Give again the entries below exactly, beginning at the first line and ending at the line with "random.seed(4)".

→ STORED ROWS:
· · · · · · ·

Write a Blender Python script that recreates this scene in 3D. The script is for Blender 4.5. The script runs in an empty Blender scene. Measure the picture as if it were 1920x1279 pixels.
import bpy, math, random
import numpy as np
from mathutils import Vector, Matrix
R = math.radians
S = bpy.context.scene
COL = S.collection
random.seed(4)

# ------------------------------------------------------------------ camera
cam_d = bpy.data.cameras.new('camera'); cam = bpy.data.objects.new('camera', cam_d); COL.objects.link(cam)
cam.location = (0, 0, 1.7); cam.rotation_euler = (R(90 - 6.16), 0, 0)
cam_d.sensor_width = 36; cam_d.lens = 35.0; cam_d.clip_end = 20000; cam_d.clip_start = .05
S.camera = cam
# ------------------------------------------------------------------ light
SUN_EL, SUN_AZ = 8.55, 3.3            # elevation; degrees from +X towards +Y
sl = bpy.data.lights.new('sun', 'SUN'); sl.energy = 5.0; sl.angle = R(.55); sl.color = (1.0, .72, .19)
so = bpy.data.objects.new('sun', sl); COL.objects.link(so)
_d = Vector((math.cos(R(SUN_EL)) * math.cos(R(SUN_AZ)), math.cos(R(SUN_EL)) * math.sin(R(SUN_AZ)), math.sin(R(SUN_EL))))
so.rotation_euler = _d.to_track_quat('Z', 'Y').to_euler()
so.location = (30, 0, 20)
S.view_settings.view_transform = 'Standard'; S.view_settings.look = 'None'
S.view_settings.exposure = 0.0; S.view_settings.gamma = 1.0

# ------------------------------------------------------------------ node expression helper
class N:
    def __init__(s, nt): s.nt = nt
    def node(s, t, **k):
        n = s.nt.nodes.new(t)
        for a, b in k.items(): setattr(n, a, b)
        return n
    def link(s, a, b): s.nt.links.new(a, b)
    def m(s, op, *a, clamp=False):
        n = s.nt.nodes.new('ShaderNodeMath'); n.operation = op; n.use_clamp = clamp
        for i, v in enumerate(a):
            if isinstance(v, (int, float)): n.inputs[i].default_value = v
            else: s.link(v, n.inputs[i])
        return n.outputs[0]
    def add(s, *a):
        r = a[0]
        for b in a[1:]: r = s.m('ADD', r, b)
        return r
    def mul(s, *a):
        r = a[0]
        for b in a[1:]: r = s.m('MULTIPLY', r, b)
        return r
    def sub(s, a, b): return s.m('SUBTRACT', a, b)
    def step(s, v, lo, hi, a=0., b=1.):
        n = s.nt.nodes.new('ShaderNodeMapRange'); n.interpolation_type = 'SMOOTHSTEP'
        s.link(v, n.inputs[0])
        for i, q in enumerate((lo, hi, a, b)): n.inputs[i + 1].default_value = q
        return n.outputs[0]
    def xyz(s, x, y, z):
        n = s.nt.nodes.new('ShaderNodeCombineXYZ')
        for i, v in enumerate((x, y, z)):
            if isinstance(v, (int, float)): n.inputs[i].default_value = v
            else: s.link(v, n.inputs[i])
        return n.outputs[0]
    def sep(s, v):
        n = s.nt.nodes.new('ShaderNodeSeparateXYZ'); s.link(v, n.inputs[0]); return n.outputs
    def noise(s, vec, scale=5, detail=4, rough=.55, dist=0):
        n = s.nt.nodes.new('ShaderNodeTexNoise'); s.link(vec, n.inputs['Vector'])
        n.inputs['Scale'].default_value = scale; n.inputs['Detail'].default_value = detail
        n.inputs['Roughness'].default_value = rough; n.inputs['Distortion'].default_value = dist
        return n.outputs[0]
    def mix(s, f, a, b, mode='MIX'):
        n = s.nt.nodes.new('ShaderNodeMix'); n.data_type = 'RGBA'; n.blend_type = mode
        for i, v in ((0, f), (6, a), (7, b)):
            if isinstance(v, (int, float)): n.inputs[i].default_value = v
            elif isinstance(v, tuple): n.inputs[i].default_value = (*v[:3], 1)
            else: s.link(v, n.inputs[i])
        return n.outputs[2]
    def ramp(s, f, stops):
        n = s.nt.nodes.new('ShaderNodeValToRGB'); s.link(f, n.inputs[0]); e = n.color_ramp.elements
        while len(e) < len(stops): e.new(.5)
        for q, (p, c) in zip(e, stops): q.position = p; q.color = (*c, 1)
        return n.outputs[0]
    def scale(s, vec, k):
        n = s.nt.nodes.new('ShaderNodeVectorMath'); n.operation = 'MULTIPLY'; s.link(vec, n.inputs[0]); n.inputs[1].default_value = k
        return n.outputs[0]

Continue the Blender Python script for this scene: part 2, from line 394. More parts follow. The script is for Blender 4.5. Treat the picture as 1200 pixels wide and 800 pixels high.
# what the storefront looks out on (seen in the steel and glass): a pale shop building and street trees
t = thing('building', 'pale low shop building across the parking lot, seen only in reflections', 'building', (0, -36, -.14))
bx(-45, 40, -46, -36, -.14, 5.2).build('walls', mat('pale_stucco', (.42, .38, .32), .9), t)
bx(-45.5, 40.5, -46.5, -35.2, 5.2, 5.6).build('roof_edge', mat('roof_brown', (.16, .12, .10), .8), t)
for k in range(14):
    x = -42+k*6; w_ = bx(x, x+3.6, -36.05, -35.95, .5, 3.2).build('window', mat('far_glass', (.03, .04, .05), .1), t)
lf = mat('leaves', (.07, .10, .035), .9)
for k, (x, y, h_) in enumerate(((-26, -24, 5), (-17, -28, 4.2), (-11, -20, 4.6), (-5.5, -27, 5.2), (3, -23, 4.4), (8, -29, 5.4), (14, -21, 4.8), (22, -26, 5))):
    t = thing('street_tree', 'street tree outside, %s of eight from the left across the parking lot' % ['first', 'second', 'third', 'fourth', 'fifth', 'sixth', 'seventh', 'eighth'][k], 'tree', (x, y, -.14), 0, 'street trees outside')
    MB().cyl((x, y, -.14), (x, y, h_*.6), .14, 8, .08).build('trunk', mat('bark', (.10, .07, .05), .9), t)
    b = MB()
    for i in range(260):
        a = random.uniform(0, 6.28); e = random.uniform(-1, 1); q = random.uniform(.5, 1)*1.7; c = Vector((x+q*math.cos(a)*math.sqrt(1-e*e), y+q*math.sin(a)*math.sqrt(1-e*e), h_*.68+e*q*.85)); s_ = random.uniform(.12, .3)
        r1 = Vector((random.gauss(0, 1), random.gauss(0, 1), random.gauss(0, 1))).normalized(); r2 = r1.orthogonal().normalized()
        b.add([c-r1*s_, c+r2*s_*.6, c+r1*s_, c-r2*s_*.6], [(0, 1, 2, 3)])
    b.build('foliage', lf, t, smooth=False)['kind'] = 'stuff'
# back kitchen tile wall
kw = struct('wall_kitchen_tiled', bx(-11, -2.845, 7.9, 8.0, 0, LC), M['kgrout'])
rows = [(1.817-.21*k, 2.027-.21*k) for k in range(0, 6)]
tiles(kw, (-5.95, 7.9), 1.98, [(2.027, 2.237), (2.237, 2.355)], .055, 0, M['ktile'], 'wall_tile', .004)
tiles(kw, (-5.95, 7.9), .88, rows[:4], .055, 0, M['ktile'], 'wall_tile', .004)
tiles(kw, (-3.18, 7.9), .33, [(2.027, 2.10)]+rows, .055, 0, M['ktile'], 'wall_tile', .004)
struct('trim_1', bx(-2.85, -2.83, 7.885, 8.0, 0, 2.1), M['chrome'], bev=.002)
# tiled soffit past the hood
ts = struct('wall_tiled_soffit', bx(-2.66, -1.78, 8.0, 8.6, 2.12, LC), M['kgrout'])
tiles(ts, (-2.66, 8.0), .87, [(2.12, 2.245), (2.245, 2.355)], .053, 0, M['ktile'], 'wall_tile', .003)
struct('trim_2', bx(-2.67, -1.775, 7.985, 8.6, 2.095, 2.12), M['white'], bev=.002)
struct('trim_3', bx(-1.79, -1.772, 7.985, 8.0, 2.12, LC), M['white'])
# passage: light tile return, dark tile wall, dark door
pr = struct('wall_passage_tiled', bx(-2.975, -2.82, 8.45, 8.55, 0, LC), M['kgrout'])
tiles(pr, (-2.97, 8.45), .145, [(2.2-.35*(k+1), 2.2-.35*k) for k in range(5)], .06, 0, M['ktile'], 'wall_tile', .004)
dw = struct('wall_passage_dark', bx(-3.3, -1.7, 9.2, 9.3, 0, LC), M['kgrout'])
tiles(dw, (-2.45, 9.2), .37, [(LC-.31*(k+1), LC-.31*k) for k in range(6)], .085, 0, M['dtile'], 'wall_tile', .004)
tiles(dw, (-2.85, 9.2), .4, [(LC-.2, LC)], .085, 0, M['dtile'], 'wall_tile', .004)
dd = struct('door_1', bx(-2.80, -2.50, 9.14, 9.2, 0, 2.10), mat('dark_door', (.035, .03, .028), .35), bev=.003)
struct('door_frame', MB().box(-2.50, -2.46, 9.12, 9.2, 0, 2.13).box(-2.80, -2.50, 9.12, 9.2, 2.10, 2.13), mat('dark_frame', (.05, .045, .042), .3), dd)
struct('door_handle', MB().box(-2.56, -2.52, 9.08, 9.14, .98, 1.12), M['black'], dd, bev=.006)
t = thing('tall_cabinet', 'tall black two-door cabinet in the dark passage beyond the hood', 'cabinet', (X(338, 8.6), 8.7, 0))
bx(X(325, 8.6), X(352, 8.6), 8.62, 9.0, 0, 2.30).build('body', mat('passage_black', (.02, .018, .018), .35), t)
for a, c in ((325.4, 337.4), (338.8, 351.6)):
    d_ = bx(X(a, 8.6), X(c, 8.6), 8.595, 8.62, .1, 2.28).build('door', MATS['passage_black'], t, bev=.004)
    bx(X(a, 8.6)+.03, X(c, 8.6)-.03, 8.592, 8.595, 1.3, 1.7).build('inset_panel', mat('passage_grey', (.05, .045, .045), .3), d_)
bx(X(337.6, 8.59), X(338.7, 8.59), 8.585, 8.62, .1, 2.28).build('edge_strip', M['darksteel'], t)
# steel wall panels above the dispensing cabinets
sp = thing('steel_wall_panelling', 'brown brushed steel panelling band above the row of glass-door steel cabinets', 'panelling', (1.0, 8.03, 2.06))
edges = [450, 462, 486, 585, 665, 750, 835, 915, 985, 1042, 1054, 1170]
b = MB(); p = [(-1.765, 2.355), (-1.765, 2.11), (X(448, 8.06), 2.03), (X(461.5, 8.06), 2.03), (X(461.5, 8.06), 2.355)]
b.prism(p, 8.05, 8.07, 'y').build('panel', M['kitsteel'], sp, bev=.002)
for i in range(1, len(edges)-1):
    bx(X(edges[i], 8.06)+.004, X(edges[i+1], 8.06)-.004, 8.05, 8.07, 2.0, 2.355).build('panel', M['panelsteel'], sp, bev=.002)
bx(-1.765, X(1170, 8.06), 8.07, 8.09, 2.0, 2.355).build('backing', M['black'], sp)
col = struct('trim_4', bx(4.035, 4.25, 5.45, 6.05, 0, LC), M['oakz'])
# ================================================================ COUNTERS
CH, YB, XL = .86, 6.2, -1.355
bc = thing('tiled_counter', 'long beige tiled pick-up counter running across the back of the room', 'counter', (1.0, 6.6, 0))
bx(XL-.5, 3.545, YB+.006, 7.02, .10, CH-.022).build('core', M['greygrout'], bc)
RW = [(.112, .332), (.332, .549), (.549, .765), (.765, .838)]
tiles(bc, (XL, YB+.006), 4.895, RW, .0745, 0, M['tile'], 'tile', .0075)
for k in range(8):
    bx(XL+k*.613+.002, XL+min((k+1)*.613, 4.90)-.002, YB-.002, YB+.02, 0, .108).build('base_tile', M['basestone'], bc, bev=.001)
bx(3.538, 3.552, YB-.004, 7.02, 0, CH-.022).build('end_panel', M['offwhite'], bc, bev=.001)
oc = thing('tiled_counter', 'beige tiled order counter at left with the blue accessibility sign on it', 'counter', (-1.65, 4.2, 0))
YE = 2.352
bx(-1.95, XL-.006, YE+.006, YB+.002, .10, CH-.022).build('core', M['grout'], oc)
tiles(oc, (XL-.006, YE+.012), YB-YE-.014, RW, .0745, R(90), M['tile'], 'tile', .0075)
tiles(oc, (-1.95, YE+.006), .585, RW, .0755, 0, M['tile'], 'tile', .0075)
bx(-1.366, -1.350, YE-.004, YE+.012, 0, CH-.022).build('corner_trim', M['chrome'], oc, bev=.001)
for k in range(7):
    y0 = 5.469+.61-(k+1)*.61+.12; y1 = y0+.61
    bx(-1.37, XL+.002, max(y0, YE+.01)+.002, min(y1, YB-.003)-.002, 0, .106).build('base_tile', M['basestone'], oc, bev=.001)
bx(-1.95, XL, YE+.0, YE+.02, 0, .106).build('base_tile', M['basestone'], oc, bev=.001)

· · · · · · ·

→ TASK RESPONSE:
Write a Blender Python script that recreates this scene in 3D. The script is for Blender 4.5. The script runs in an empty Blender scene. Measure the picture as if it were 1920x1279 pixels.
import bpy, math, random
import numpy as np
from mathutils import Vector, Matrix
R = math.radians
S = bpy.context.scene
COL = S.collection
random.seed(4)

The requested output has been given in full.